> [WHAT YOU WILL DO]
Please print exactly the lines below, from the start of the material up to and including the line with "return mesh('tarp', vs, fs, M['dark_cloth'])", but none of the pictures.

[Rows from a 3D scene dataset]
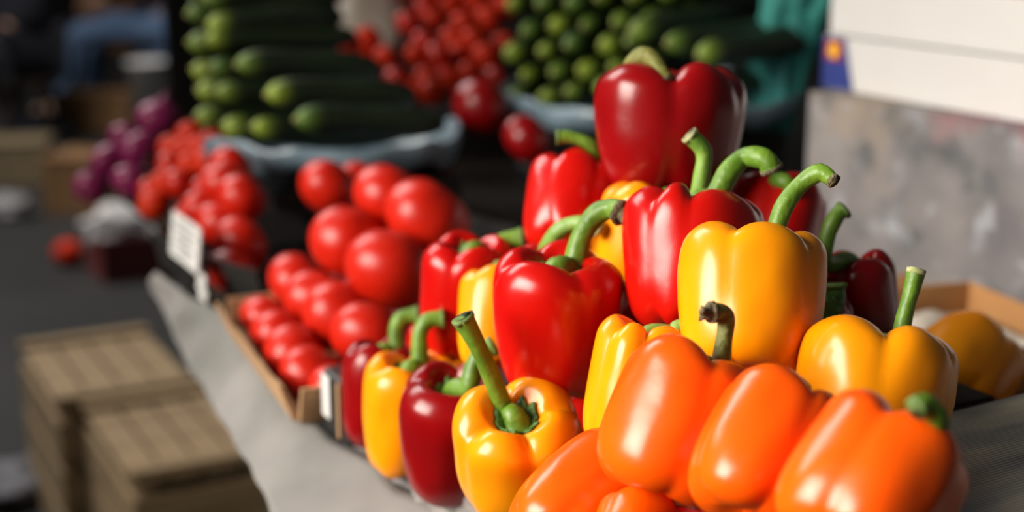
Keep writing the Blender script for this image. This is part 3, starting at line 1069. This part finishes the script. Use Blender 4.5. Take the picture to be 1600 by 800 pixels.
# dark tarpaulin hanging behind the stall
def tarp_mesh():
    vs, fs = [], []
    n, K = 80, 30
    for i in range(n):
        for k in range(K):
            u, w = i / (n - 1), k / (K - 1)
            f = .03 * noise.noise(Vector((u * 9, w * .8, 2))) + .015 * math.sin(u * 40 + w)
            vs.append(Vector((u * 2.3, f, w * 1.5)))
    for i in range(n - 1):
        for k in range(K - 1):
            a = i * K + k
            fs.append((a, a + K, a + K + 1, a + 1))
    return mesh('tarp', vs, fs, M['dark_cloth'])


ta = obj('dark_tarpaulin', tarp_mesh())
Tp = P(258, 40, 2.98)
ta.matrix_world = Matrix.Translation(Vector((Tp.x, Tp.y, .45))) @ Matrix.Rotation(math.radians(-6), 4, 'Z')
ta.modifiers.new('thick', 'SOLIDIFY').thickness = .002
tag(ta, 'dark tarpaulin hanging behind the cucumber piles', 'tarpaulin')

# beige paper sack behind the small tomatoes
sk = obj('paper_sack', bag_mesh(.13, .10, .16, 2, .3, M['paper']), loc=P(585, 78, 2.5))
tag(sk, 'crumpled beige paper sack behind the left cucumber pile', 'sack')

# teal net bag
def net_mesh():
    vs, fs = [], []
    n, K = 60, 40
    for i in range(n):
        for k in range(K):
            th = 2 * math.pi * i / n
            w = k / (K - 1)
            r = .052 * (0.55 + .55 * w) * (1 + .28 * noise.noise(Vector((math.cos(th) * 1.7, math.sin(th) * 1.7, w * 5))) + .10 * math.sin(9 * th + w * 5))
            vs.append(Vector((r * math.cos(th) + .05 * w * w, r * math.sin(th) * .8, -.02 + w * .24)))
    for i in range(n):
        for k in range(K - 1):
            a = i * K + k
            b = ((i + 1) % n) * K + k
            fs.append((a, b, b + 1, a + 1))
    return mesh('net', vs, fs, M['teal'])


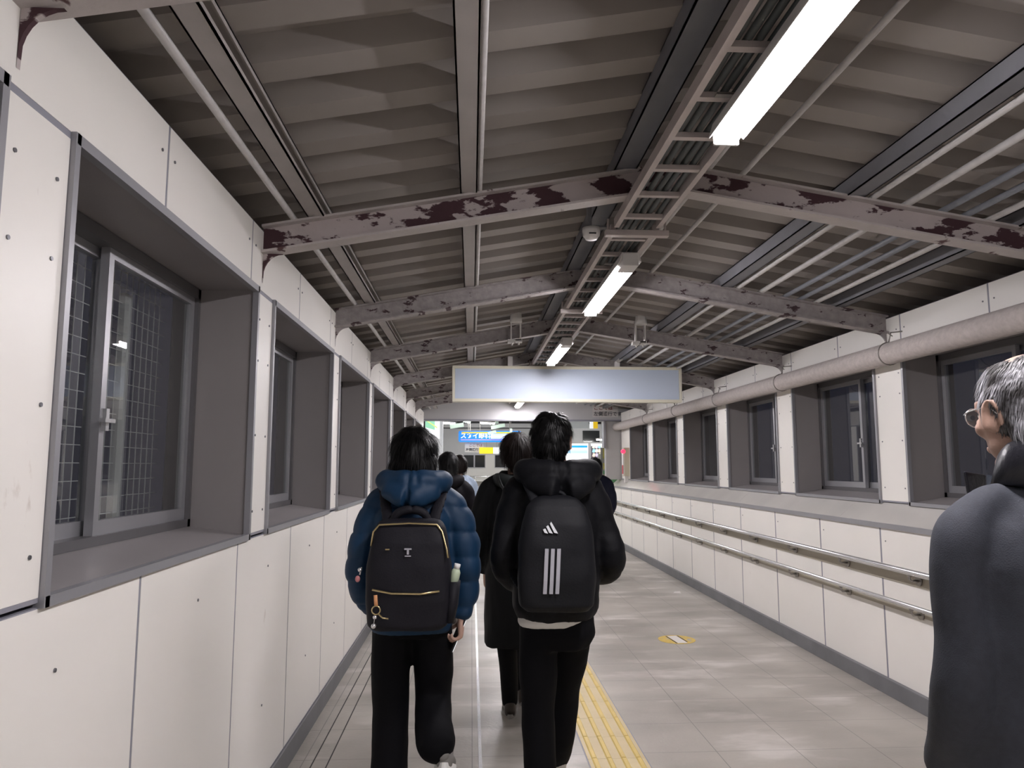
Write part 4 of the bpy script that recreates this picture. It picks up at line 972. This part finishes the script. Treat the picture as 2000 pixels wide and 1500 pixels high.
cloth('coat', r, coatd, .011, [
    ([(-.11, 0, 1.40), (-.17, -.0, 1.34), (-.215, -.01, 1.22), (-.235, -.01, 1.08), (-.225, .03, .96), (-.20, .08, .88)], [.055, .068, .064, .058, .050, .042]),
    ([(.11, 0, 1.40), (.17, -.0, 1.34), (.215, -.01, 1.22), (.235, -.01, 1.08), (.225, .03, .96), (.20, .08, .88)], [.055, .068, .064, .058, .050, .042])],
    rings=[(.44, .02, .0, .205, .16), (.46, .02, .0, .21, .165), (.6, .01, 0, .205, .16), (.85, 0, 0, .195, .14), (1.05, 0, 0, .17, .125), (1.25, 0, 0, .18, .125), (1.34, 0, 0, .16, .11), (1.41, 0, 0, .10, .09), (1.45, 0, 0, .075, .075)], disp=wrinkle(.010, 7, (1.6, 1.6, .5), 6), p=2.2)
cloth('hood', r, strapd, .011, [([(-.06, .08, 1.42), (-.11, .0, 1.42), (-.08, -.09, 1.41), (0, -.12, 1.39), (.08, -.09, 1.41), (.11, .0, 1.42), (.06, .08, 1.42)], [.03, .04, .045, .05, .045, .04, .03])], 5)
cloth('leggings', r, trous, .010, [(l['pts'][1:], [.072, .062, .055, .05]) for l in P['legs']])
shoe('shoe', r, (-.033, .275, .0), (-.035, .025, .0), shoed, shoeg)
shoe('shoe', r, (.067, .50, .0), (.060, .25, .0), shoed, shoeg)
tag(r, 'walker with a dark bob and a long black coat, between the two backpacks', 'person')
sb = empty('shoulder_bag', (.275+.26, 4.5-.04, .80)); cloth('bag_body', sb, strapd, .010, [], rings=[(.0, 0, 0, .05, .13), (.02, 0, 0, .065, .15), (.20, 0, 0, .06, .15), (.26, 0, 0, .03, .14)], p=4)
cloth('shoulder_strap', sb, strapd, .008, [([(-.02, .08, .24), (-.05, .13, .45), (-.20, .13, .62), (-.33, .04, .655), (-.37, -.07, .62), (-.30, -.13, .50), (-.13, -.135, .34), (-.02, -.09, .24)], [(.008, .022)]*8)], 2)
tag(sb, 'dark shoulder bag worn crosswise by the walker in the long coat', 'bag')

# --- far walkers
def far_person(x, y, h, rz, top, hairm, label, hair_r=(.098, .112, .106), long=False, trm=None, hood=False, puffy=1.0, bagm=None):
    s = h/1.70; r = empty('person', (x, y, floor_z(y)), rz)
    P = dict(head=(0, .02, 1.575*s), neck=(0, 0, 1.43*s), tilt=-.05,
             trunk_skin=[(.80*s, 0, 0, .13, .09), (1.0*s, 0, 0, .14, .10), (1.12*s, 0, 0, .12, .09), (1.28*s, 0, 0, .15, .10), (1.38*s, 0, 0, .14, .09), (1.43*s, 0, 0, .08, .06)],
             arms=[dict(pts=[(q*.15, 0, 1.36*s), (q*.20, 0, 1.22*s), (q*.215, 0, 1.08*s), (q*.205, .04, .96*s), (q*.19, .09, .87*s)], wrist=(q*.185, .10, .85*s), d=(0, .2, -1), n=(-q, 0, 0), s=(0, 1, 0)) for q in (-1, 1)],
             legs=[dict(pts=[(q*.08, 0, .84*s), (q*.08, q*.05, .64*s), (q*.07, q*.09, .46*s), (q*.065, q*.12, .28*s), (q*.06, q*.14, .09*s)], heel=(q*.06, q*.14-.05, .035), toe=(q*.065, q*.14+.16, .03)) for q in (-1, 1)])
    M = body_skin(P, r, .011)
    hair('hair', M, r, hairm, r=hair_r, off=(0, -.012, .030), nape=-.16 if long else -.06, n=900, L_=.07, side=-.08 if long else -.02, seed=int(x*10)+9, back=.10, wild=.12, voxel=.013)
    k = puffy
    cloth('jacket', r, top, .014, [([(q*.11, 0, 1.40*s), (q*.17, 0, 1.34*s), (q*.215, 0, 1.22*s), (q*.235, 0, 1.08*s), (q*.225, .03, .96*s), (q*.20, .08, .88*s)], [.055*k, .068*k, .064*k, .058*k, .050*k, .042*k]) for q in (-1, 1)],
          rings=[(.78*s, 0, 0, .18*k, .13*k), (.95*s, 0, 0, .18*k, .13*k), (1.1*s, 0, 0, .175*k, .125*k), (1.28*s, 0, 0, .18*k, .125*k), (1.36*s, 0, 0, .15, .11), (1.42*s, 0, 0, .10, .09), (1.46*s, 0, 0, .075, .075)], disp=wrinkle(.008, 8, (1, 1, 1), 3))
    if hood: cloth('hood', r, top, .013, [([(-.06, .08, 1.43*s), (-.115, .0, 1.44*s), (-.09, -.09, 1.43*s), (0, -.13, 1.40*s), (.09, -.09, 1.43*s), (.115, .0, 1.44*s), (.06, .08, 1.43*s)], [.035, .045, .055, .065, .055, .045, .035])], 5)
    cloth('trousers', r, trm or trous, .014, [(l['pts'], [.09, .08, .07, .062, .055]) for l in P['legs']])
    for l in P['legs']:
        a, b = Vector(l['heel']), Vector(l['toe']); shoe('shoe', r, (b.x, b.y+.02, 0), (a.x, a.y-.03, 0), shoed, shoeg)
    tag(r, label, 'person'); return r
def floor_z(y): return 0 if y < 13.95 else (y-13.95)/8.35*.87
far_person(-.225, 7.0, 1.62, 0, mat('jacket_plum', (.004, .003, .005), .7, spec=.15), hairb, 'far walker with long black hair and a dark hooded jacket, beside the navy puffer jacket', long=True, hood=True)
far_person(-.15, 9.0, 1.62, .5, mat('jacket_pale_blue', (.42, .52, .66), .7), hairbr, 'far walker in a pale blue top with dark brown hair', trm=teew)
far_person(1.70, 10.0, 1.60, 0, mat('jacket_midnight', (.006, .007, .02), .6, spec=.2), hairb, 'far walker in a dark blue jacket, half hidden by the tall walker', puffy=1.05)

# --- 4: the elderly man in the grey wool coat at the right edge
wool = mat('grey_wool', (.034, .038, .051), .8, var=.10, vscale=60, bump=.2, bscale=400); collarm = mat('collar_dark', (.008, .008, .013), .32, bump=.1, bscale=120)
haircg = mat('hair_grey', (.30, .29, .30), .5); skin2 = skin
nt = haircg.node_tree; bs = nt.nodes['Principled BSDF']; tc = nt.nodes.new('ShaderNodeTexCoord'); nz = nt.nodes.new('ShaderNodeTexNoise'); nz.inputs['Scale'].default_value = 16; nz.inputs['Detail'].default_value = 5
rp = nt.nodes.new('ShaderNodeValToRGB'); rp.color_ramp.elements[0].position = .42; rp.color_ramp.elements[0].color = (.035, .031, .031, 1); rp.color_ramp.elements[1].position = .68; rp.color_ramp.elements[1].color = (.50, .50, .54, 1)
nt.links.new(tc.outputs['Object'], nz.inputs[0]); nt.links.new(nz.outputs[0], rp.inputs[0]); nt.links.new(rp.outputs[0], bs.inputs['Base Color'])
MX, MY = 1.205, 1.47
r = empty('person', (MX, MY, 0))
P = dict(head=(-.008, .03, 1.612), neck=(0, 0, 1.48), hrz=.05, tilt=-.07, hs=1.12,
         trunk_skin=[(.82, 0, 0, .14, .10), (1.0, 0, 0, .16, .11), (1.15, 0, 0, .15, .11), (1.30, 0, 0, .17, .11), (1.41, 0, 0, .15, .09), (1.48, 0, 0, .08, .06)],
         arms=[dict(pts=[(-.15, 0, 1.35), (-.200, -.01, 1.24), (-.208, -.01, 1.10), (-.203, .04, .97), (-.195, .10, .86)], wrist=(-.192, .11, .84), d=(0, .2, -1), n=(1, 0, 0), s=(0, 1, 0)),
               dict(pts=[(.18, 0, 1.38), (.215, -.01, 1.24), (.225, -.01, 1.10), (.22, .04, .97), (.21, .10, .86)], wrist=(.205, .11, .84), d=(0, .2, -1), n=(-1, 0, 0), s=(0, 1, 0))],
         legs=[dict(pts=[(q*.09, 0, .88), (q*.09, q*.05, .68), (q*.085, q*.1, .48), (q*.08, q*.13, .28), (q*.08, q*.16, .09)], heel=(q*.08, q*.16-.05, .035), toe=(q*.085, q*.16+.16, .03)) for q in (-1, 1)])
M = body_skin(P, r, .006)
hair('hair', M, r, haircg, r=(.082, .101, .091), off=(0, -.013, .030), nape=-.075, front=.030, n=9000, L_=.020, side=-.0, seed=11, back=.088, rough=.003, cutx=lambda p: p.z > .098+.012*noise.noise(p*40) and p.y > -.075, wild=.5, voxel=.006)

def coatwr(co, n):
    return .017*noise.noise(Vector((co.x*5+co.z*4, co.y*4, co.z*3-co.x*6)))+.006*noise.noise(Vector((co.x*11+co.z*9, co.y*8, co.z*7-co.x*10))+Vector((5, 0, 0)))
cloth('coat', r, wool, .009, [
    ([(-.10, -.01, 1.43), (-.172, -.01, 1.395), (-.205, -.01, 1.32), (-.212, -.012, 1.20), (-.208, -.012, 1.08), (-.203, .03, .97), (-.195, .09, .885)], [.045, .042, .054, .060, .060, .056, .050]),
    ([(.10, -.01, 1.435), (.165, -.01, 1.405), (.205, -.01, 1.33), (.222, -.015, 1.20), (.226, -.015, 1.08), (.224, .03, .97), (.215, .09, .885)], [.050, .052, .062, .066, .064, .060, .055])],
    rings=[(.46, 0, .02, .215, .17), (.48, 0, .02, .22, .175), (.7, 0, .01, .205, .155), (.95, 0, 0, .19, .14), (1.15, 0, -.005, .20, .14), (1.30, 0, -.01, .20, .135), (1.38, 0, -.01, .17, .12), (1.43, 0, -.01, .13, .10), (1.47, 0, -.01, .095, .085), (1.49, 0, -.01, .08, .075)], disp=coatwr, smooth=4)
mb = MB(); mb.tube([(-.185, -.060, 1.33), (-.165, -.045, 1.395), (-.150, .0, 1.438), (-.165, .045, 1.40)], .0035, 6); mb.build('sleeve_seam', mat('seam_dark', (.045, .047, .055), .9), r)
# stand collar: open band around the neck, higher at the back, folded outward
mb = MB(); n = 30; top = []; bot = []; out = []
for j in range(n+1):
    a = math.radians(-215+j/n*250); ca, sa = math.cos(a), math.sin(a)
    back = max(0, -sa)
    bot.append((.102*ca, -.005+.098*sa, 1.455-.022*max(0, sa)+.0)); top.append((.088*ca, -.008+.090*sa, 1.548+.022*back-.055*max(0, sa))); out.append((.118*ca, -.012+.112*sa, 1.462+.006*back-.05*max(0, sa)))
inn = [(x*.93, y*.93, z) for x, y, z in bot]
rows = [inn, [(x*.95, y*.95, z) for x, y, z in top], top, [(x*1.05, y*1.05, z-.004) for x, y, z in top], out, [(x*.94, y*.94, z-.004) for x, y, z in out]]
vs = [p for row in rows for p in row]; k = n+1; fs = []
for i in range(len(rows)):
    i2 = (i+1) % len(rows)
    for j in range(n): fs.append((i*k+j, i*k+j+1, i2*k+j+1, i2*k+j))
fs.append(tuple(i*k for i in range(len(rows)))); fs.append(tuple(i*k+n for i in range(len(rows)))[::-1])
mb.add(vs, fs, 0, True); mb.build('collar', collarm, r)
mb = MB(); mb.hexa([(-.098, .10, 1.41), (-.04, .135, 1.41), (-.035, .145, 1.41), (-.10, .11, 1.41), (-.105, .105, 1.488), (-.04, .130, 1.480), (-.035, .140, 1.480), (-.105, .115, 1.488)]); mb.build('lapel', collarm, r, bevel=.003)
cloth('trousers', r, trous, .012, [(l['pts'], [.10, .088, .078, .072, .068]) for l in P['legs']])
for l in P['legs']:
    a, b = Vector(l['heel']), Vector(l['toe']); shoe('shoe', r, (b.x, b.y+.02, 0), (a.x, a.y-.035, 0), shoed, shoed)
g = MB()
def gl(p): return M @ Vector(p)
for sx in (-1, 1):
    g.tube([gl((sx*.034+.025*math.cos(t), .098-.006*abs(math.cos(t))*(1 if sx*math.cos(t) > 0 else 0), .004+.019*math.sin(t))) for t in [2*PI*j/20 for j in range(20)]], .0013, 6, closed=True)
    g.tube([gl((sx*.060, .094, .010)), gl((sx*.076, .06, .012)), gl((sx*.083, .0, .014)), gl((sx*.083, -.022, -.004))], .0014, 6)
g.tube([gl((-.010, .100, .006)), gl((0, .103, .009)), gl((.010, .100, .006))], .0013, 6)
go = g.build('glasses', steel, r)
for sx in (-1, 1):
    q = MB(); q.tube([gl((sx*.034, .0965, .004)), gl((sx*.034, .0985, .004))], [(.024*1.0, .018), (.024, .018)], 20, ref=(1, 0, 0)); q.build('lens', glass, go)
tag(r, 'elderly man with thin grey hair, glasses and a grey wool coat at the right edge', 'person')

> [WRITTEN REPLY]
Keep writing the Blender script for this image. This is part 3, starting at line 1069. This part finishes the script. Use Blender 4.5. Take the picture to be 1600 by 800 pixels.
# dark tarpaulin hanging behind the stall
def tarp_mesh():
    vs, fs = [], []
    n, K = 80, 30
    for i in range(n):
        for k in range(K):
            u, w = i / (n - 1), k / (K - 1)
            f = .03 * noise.noise(Vector((u * 9, w * .8, 2))) + .015 * math.sin(u * 40 + w)
            vs.append(Vector((u * 2.3, f, w * 1.5)))
    for i in range(n - 1):
        for k in range(K - 1):
            a = i * K + k
            fs.append((a, a + K, a + K + 1, a + 1))
    return mesh('tarp', vs, fs, M['dark_cloth'])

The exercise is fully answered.